Foreign ministers from 26 countries plus the European Union will discuss a range of security issues at the ASEAN Regional Forum (ARF) hosted by the 10-state Association of Southeast Asian Nations (ASEAN). The forum has previously served as a venue for discussions on North Korea and is attended this year by all six members of the denuclearizations talks -- South and North Korea, the U.S., China, Russia and Japan.
This year's session comes just weeks after the U.N. Security Council condemned the attack that sunk the South Korean naval ship Cheonan and killed 46 sailors on March 26. The Council's presidential statement, however, did not directly put the blame on North Korea, which denies any responsibility in the tragedy.
South and North Korean foreign ministers are expected to battle out their cross-border tensions over an ARF chairman's statement due at the close of Friday's session, with Seoul seeking a document similar in tone to that of the Security Council.
Seoul received early backing from the ASEAN states, whose foreign ministers on Wednesday expressed support for the Security Council move and "deplored" the attack on the ship, as the Security Council did.
South Korean Foreign Minister Yu Myung-hwan arrived in Hanoi on Thursday after high-profile joint meetings in Seoul between foreign and defense ministers of South Korea and the U.S. The two countries announced a series of joint military drills starting Sunday in South Korean waters, and the U.S. said it will impose new sanctions targeting top leaders of Pyongyang, telling them to stop the provocations and prove their sincerity about denuclearization.
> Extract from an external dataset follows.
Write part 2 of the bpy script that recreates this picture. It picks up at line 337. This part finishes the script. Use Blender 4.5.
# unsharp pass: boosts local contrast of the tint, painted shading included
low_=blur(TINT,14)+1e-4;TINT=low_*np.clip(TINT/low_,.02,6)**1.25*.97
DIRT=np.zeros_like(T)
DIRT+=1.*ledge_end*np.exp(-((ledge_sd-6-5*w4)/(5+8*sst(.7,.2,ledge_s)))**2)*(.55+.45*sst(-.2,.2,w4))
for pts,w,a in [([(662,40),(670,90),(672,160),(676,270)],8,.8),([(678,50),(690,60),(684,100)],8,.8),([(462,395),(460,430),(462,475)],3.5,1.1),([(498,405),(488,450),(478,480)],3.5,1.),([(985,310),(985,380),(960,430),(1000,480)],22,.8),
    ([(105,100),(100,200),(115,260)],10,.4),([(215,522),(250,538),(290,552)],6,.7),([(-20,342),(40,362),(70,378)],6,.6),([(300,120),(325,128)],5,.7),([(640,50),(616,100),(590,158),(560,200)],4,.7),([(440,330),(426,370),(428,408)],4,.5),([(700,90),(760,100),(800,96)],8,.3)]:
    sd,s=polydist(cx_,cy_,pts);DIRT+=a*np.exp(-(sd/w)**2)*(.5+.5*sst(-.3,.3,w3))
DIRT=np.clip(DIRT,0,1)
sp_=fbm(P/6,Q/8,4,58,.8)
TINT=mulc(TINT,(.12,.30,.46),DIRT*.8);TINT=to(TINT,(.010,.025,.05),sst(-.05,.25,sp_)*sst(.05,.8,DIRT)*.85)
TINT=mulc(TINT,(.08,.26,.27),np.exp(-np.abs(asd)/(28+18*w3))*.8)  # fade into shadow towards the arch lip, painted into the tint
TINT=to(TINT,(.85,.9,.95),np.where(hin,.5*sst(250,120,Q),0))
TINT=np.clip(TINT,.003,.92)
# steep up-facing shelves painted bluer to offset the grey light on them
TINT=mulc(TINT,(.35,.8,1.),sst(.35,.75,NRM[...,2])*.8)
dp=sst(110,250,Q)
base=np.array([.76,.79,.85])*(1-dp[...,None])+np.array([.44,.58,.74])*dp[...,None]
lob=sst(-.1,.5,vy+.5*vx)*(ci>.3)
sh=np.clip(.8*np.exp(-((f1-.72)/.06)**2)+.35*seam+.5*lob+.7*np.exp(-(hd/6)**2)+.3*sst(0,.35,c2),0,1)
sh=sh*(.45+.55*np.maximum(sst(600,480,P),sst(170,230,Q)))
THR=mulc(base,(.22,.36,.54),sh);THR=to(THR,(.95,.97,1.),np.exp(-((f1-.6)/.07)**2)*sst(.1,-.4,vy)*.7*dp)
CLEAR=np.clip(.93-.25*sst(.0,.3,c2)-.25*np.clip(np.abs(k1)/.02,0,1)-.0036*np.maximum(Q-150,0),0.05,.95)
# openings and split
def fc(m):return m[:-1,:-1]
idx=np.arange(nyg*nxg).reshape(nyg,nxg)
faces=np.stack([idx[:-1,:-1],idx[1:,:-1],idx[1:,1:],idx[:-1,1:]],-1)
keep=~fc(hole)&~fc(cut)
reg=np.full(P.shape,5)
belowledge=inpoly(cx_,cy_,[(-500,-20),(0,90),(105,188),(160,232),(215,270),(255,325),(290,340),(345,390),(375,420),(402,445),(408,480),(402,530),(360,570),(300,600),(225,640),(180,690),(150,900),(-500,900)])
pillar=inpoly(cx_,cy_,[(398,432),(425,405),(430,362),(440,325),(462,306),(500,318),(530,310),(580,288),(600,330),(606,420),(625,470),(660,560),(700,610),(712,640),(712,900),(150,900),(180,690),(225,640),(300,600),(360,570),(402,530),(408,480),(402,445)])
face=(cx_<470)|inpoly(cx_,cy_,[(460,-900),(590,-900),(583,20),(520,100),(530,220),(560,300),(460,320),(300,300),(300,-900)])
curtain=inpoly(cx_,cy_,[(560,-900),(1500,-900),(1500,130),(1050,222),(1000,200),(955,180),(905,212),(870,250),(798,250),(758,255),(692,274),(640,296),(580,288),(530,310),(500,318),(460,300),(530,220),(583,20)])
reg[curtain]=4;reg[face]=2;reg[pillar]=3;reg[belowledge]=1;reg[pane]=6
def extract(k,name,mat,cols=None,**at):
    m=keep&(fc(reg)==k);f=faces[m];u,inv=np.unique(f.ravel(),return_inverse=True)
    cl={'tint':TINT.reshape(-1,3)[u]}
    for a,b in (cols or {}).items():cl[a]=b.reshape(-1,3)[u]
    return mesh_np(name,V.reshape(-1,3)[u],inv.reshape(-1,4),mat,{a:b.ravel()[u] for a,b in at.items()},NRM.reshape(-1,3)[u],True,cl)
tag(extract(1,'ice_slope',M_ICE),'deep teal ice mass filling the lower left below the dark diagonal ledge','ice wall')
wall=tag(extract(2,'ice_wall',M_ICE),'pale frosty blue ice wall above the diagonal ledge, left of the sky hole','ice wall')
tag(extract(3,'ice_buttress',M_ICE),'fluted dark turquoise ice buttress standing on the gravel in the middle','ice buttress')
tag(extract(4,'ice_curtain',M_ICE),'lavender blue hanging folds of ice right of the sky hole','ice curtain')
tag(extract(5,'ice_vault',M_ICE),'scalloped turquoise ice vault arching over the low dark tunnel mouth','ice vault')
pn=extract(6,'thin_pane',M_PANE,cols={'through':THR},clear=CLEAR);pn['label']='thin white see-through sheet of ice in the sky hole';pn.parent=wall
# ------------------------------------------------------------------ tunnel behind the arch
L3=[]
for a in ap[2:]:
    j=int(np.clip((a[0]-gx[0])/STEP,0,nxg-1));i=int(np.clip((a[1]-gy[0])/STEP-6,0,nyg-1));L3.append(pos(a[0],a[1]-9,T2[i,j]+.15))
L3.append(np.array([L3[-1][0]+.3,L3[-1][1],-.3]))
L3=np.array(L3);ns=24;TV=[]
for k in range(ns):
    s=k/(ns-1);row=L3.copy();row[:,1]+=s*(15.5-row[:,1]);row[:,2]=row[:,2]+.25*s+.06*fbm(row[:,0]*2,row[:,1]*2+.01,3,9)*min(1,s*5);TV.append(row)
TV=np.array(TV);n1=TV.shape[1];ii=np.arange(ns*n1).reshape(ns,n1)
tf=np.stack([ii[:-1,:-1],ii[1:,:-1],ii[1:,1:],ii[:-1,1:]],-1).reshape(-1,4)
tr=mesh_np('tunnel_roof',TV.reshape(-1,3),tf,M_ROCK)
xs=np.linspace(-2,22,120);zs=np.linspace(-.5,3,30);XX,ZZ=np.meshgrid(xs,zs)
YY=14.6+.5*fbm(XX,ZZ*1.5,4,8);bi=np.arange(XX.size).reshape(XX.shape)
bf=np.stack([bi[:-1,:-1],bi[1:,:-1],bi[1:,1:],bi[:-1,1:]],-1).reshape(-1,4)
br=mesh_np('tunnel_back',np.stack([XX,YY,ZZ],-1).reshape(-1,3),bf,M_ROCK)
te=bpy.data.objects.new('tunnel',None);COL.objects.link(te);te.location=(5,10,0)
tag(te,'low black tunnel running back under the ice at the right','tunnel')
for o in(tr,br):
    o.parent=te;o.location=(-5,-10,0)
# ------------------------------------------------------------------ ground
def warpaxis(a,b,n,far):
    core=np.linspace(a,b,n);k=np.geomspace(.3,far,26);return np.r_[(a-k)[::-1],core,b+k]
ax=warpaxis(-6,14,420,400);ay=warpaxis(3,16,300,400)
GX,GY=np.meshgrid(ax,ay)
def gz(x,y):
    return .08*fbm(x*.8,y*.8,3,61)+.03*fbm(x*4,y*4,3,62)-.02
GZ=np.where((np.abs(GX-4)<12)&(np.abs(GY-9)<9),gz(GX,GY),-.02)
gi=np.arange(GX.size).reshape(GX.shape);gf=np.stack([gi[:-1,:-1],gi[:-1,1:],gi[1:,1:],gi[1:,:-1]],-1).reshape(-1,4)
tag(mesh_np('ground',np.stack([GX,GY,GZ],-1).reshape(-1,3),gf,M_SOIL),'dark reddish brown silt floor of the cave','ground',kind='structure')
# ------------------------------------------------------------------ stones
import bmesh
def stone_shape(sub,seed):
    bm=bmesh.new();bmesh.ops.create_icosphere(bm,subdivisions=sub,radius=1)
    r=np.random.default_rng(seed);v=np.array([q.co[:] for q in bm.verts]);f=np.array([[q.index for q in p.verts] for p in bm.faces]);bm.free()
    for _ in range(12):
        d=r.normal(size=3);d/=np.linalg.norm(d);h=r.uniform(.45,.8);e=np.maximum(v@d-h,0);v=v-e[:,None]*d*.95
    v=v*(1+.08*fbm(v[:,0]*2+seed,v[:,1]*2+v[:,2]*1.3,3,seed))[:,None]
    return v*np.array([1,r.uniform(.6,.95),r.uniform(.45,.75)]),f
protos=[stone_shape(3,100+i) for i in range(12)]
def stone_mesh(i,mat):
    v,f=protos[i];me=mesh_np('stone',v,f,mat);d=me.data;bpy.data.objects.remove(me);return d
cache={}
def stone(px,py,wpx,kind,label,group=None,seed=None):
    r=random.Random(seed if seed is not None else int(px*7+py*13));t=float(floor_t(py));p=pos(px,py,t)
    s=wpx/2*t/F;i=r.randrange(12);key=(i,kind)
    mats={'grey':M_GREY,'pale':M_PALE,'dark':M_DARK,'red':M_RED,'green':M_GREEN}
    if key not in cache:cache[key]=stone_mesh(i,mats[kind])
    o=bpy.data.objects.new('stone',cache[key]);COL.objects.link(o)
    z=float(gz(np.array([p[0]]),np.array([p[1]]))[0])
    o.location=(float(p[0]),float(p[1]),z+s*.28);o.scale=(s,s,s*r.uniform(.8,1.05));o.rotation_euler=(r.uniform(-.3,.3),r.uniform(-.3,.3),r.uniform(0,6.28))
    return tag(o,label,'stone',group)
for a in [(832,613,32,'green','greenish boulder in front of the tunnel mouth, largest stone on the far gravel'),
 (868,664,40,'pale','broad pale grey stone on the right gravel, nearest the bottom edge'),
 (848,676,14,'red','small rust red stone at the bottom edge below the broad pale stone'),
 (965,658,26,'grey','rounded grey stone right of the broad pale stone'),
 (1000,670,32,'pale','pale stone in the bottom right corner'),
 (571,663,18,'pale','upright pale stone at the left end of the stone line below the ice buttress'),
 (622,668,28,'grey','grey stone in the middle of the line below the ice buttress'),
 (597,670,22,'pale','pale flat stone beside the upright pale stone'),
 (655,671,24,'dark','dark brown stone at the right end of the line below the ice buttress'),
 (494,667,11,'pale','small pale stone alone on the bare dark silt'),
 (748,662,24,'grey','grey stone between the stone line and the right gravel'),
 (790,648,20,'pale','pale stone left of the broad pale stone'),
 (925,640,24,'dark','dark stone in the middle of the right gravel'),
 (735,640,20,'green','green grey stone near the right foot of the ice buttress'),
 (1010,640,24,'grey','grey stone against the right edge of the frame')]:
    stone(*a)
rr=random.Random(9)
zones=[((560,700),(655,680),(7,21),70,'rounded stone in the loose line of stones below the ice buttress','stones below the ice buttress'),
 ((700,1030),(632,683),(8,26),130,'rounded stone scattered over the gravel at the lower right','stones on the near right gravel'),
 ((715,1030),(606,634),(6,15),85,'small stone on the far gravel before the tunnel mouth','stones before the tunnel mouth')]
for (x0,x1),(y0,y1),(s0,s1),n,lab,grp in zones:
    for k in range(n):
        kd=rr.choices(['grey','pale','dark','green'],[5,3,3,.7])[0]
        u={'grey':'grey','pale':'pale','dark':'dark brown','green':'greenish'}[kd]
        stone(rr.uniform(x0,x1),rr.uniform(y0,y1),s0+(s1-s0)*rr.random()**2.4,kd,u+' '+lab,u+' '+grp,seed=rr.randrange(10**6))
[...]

Ri Tong-il, spokesman for the North Korean delegation to ARF, charged that the joint naval exercises threaten peace and security on the Korean Peninsula. Yu countered that the drills were designed to deter further North Korean provocations in the aftermath of the Cheonan sinking.
The two Koreas fought at the ARF two years ago when Seoul pushed for a mention of the shooting death of a South Korean tourist by a North Korean soldier in the chairman's statement. It was dropped, however, when North Korea protested, embarrassing Seoul which was slammed for "diplomatic amateurism."
North Korean Foreign Minister Pak Ui-chun, who wrangled with the ARF at the time, is also attending this year's forum.
Pyongyang has friends and backers among Southeast Asian neighbors, and Seoul says that may affect the wording of the chairman's statement this year.
The security forum is also expected to address the six-nation denuclearization talks, stalled since December 2008, when the North walked out demanding the lifting of sanctions against it.
Ri said Pyongyang will come back only when it can be treated on "equal footing" with other members, not "as victim and perpetrator" of sanctions.
The 27 ARF members are Australia, Bangladesh, Brunei, Cambodia, Canada, China, India, Indonesia, Japan, South Korea, North Korea, Laos, Malaysia, Myanmar, Mongolia, New Zealand, Pakistan, Papua New Guinea, the Philippines, Russia, Singapore, Sri Lanka, Thailand, East Timor, the U.S. and Vietnam, plus the European Union.